Derr, however, says under her leadership C.B. 2 is doing well.
“The board is running very efficiently,” she said, adding this is despite the recent loss of District Manager Strickler. “We have come through controversy in the last year very smoothly and we’ve done it in a civil and intelligent manner. And I’m very proud of that and we’re a better board for it. And I look forward to serving the community for another year as chairperson.”
In response to Reck’s saying the board isn’t respected, Derr said, “I would disagree with that. There’s extensive, lively public sessions. Everyone gets to speak. We had hundreds of people turn out for public hearings on the Christopher St. Pier curfew and the Washington Square Park phase one renovation.”
Breaking tradition
The tradition at C.B. 2 is for the chairpersons to serve two years, then step down and let another chairperson serve two years; the unwritten rule has been that the incumbent chairperson is not challenged by an opponent for the election for the second year. Reck, though, is bucking that tradition.
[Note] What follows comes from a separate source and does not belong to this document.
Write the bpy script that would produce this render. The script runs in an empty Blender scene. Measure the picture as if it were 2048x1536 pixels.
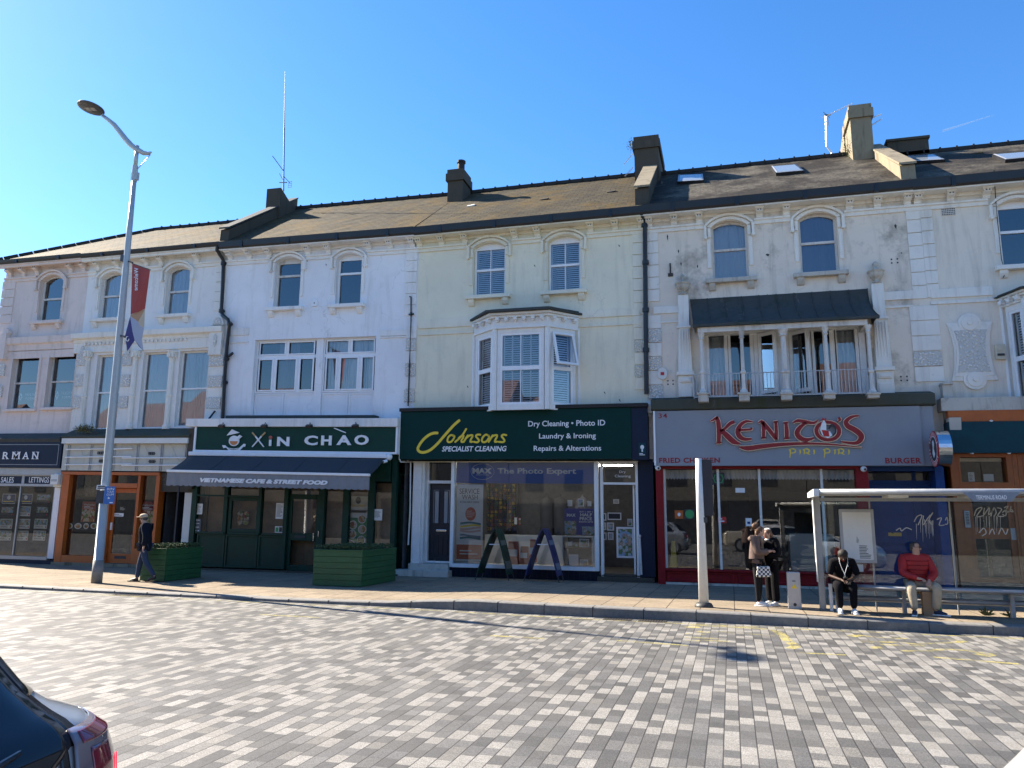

Brad Hoylman, C.B. 2 first vice chairperson, who has run for chairperson in the past, said he’s not opposed to a contested race in June.
“Elections are a healthy way to address the direction of an organization,” he said. “David and Maria both have their strengths. David is one of the most hard-working, indefatigable, thorough members of the board. Maria has, I think, made strides over the last few months in demonstrating her independence. And I think she’s a good manager.”
At the same time, Hoylman noted, “This is a transition period of the board, with new members and a new borough president. The board has changed. I feel better about the composition of the board.”